Gather, from the data below, each line in which the word "scene" occurs.
begin Information shown
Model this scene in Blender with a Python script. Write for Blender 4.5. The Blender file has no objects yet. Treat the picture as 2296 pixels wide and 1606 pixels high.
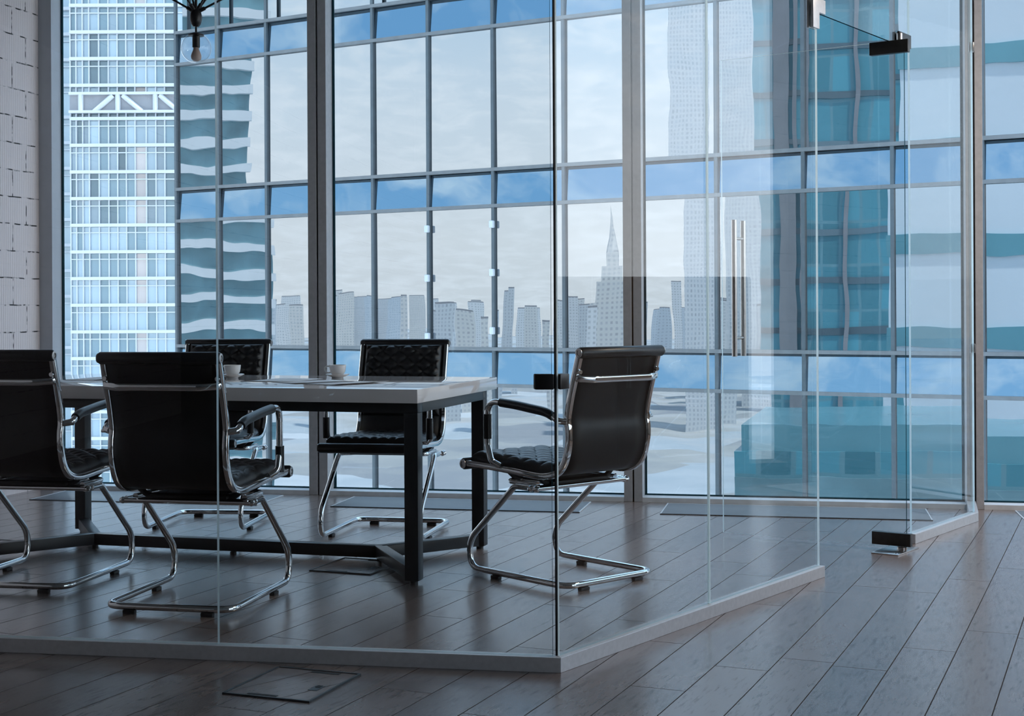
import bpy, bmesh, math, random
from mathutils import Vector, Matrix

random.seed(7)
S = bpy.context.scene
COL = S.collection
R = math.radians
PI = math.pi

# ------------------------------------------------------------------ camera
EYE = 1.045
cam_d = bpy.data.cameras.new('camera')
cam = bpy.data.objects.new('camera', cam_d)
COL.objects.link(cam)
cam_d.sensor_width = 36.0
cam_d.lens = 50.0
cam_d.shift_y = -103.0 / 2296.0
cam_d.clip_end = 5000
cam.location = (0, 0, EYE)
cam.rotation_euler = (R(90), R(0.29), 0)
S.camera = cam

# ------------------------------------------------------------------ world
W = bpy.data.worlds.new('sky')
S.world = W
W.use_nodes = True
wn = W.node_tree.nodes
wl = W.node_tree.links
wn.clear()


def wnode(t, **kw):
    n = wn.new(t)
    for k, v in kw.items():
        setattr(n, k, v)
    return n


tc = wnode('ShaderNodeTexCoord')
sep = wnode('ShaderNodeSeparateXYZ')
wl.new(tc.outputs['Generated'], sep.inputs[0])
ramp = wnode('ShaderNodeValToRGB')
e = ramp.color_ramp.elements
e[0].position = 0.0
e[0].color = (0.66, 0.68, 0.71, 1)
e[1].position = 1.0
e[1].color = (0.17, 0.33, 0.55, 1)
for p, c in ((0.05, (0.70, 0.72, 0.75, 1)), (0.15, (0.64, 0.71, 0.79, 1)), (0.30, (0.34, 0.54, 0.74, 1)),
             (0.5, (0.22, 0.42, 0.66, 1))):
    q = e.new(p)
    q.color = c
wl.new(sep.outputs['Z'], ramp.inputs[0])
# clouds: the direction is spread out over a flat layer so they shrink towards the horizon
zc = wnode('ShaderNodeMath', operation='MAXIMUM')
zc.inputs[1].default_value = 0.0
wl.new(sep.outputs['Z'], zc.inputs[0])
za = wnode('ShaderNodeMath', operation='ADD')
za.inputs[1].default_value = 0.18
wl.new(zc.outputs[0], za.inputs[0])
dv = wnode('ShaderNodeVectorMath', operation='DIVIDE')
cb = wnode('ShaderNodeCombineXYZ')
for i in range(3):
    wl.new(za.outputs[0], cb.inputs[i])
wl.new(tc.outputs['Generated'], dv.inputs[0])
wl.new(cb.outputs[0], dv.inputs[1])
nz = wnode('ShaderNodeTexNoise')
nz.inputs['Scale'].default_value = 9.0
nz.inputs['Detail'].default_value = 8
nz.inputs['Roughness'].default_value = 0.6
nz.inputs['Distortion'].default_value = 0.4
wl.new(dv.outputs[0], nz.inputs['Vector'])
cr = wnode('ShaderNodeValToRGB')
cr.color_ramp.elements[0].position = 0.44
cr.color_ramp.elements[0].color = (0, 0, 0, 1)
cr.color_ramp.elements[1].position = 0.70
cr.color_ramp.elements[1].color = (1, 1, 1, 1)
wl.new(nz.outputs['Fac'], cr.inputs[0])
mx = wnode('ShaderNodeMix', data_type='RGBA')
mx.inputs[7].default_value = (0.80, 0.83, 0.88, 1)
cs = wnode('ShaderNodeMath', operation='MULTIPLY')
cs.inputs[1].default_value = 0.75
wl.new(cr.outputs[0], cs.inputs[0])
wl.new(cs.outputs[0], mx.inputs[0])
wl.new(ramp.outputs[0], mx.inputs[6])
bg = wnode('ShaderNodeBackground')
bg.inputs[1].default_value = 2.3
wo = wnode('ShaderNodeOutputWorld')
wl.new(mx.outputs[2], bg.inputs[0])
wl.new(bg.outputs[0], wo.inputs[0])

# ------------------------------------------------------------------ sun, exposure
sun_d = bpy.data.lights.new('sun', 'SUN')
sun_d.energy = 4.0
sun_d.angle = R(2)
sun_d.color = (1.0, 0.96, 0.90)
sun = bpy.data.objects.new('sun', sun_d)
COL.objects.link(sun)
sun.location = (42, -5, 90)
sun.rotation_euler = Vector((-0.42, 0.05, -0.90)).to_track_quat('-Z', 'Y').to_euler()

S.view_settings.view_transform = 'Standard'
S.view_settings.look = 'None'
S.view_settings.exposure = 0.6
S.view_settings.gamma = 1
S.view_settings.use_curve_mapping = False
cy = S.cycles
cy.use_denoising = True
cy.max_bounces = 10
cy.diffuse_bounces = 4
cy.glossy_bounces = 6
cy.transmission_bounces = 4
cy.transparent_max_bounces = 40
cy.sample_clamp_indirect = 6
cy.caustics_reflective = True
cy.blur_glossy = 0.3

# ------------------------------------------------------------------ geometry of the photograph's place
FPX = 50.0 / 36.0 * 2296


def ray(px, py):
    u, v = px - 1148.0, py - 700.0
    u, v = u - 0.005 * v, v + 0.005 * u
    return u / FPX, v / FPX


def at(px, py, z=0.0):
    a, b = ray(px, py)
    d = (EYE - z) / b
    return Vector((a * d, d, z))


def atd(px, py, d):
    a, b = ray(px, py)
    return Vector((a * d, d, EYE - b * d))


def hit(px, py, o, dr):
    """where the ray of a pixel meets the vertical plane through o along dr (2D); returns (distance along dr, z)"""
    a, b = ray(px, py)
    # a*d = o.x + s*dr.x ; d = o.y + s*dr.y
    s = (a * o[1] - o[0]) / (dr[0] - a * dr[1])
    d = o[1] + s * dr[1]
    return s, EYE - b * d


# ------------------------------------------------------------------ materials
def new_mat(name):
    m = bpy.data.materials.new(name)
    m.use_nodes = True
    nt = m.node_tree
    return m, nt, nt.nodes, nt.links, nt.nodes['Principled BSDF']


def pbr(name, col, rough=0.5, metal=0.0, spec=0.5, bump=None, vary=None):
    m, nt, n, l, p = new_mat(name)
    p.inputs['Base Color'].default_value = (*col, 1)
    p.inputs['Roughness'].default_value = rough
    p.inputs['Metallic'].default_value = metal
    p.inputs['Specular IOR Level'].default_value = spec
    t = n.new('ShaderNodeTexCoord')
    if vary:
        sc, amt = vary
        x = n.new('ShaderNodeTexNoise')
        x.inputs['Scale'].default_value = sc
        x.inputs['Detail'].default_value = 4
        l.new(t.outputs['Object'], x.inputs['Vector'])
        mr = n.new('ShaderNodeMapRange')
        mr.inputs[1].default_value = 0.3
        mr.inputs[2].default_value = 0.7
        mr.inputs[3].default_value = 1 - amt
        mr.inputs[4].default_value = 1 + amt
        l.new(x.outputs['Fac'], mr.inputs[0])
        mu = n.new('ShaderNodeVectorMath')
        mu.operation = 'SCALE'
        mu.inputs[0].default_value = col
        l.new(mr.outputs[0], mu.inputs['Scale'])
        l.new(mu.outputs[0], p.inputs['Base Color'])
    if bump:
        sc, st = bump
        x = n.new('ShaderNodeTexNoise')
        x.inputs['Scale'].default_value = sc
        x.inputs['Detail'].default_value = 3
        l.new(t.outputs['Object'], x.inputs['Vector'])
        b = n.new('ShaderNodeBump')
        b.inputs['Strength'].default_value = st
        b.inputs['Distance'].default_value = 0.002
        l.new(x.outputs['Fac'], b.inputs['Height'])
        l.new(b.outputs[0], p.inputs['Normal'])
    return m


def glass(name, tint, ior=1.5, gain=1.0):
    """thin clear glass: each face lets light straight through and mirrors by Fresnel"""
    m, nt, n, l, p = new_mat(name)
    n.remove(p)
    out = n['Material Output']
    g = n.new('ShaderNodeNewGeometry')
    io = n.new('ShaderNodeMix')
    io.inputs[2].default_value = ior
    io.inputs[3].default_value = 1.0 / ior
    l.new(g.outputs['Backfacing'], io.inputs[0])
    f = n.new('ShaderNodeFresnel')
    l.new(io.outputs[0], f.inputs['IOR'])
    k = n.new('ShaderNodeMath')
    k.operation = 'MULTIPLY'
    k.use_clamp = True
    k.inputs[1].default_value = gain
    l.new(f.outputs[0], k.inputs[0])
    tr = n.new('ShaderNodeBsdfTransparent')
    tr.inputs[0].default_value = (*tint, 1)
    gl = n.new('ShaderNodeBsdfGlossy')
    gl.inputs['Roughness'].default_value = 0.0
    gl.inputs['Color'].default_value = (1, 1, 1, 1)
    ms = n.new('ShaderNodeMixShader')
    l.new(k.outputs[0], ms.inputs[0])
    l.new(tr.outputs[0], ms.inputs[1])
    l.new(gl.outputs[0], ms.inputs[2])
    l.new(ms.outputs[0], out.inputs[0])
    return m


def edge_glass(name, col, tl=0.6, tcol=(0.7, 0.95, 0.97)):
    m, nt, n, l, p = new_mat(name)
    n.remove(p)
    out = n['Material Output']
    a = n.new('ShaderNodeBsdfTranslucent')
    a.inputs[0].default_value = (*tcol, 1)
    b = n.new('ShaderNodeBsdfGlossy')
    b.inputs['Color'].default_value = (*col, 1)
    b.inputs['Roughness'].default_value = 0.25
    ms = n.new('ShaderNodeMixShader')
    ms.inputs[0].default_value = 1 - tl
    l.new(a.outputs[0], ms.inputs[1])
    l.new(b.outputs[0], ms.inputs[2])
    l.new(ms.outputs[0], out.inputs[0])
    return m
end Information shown
Exercise response
Model this scene in Blender with a Python script. Write for Blender 4.5. The Blender file has no objects yet. Treat the picture as 2296 pixels wide and 1606 pixels high.
S = bpy.context.scene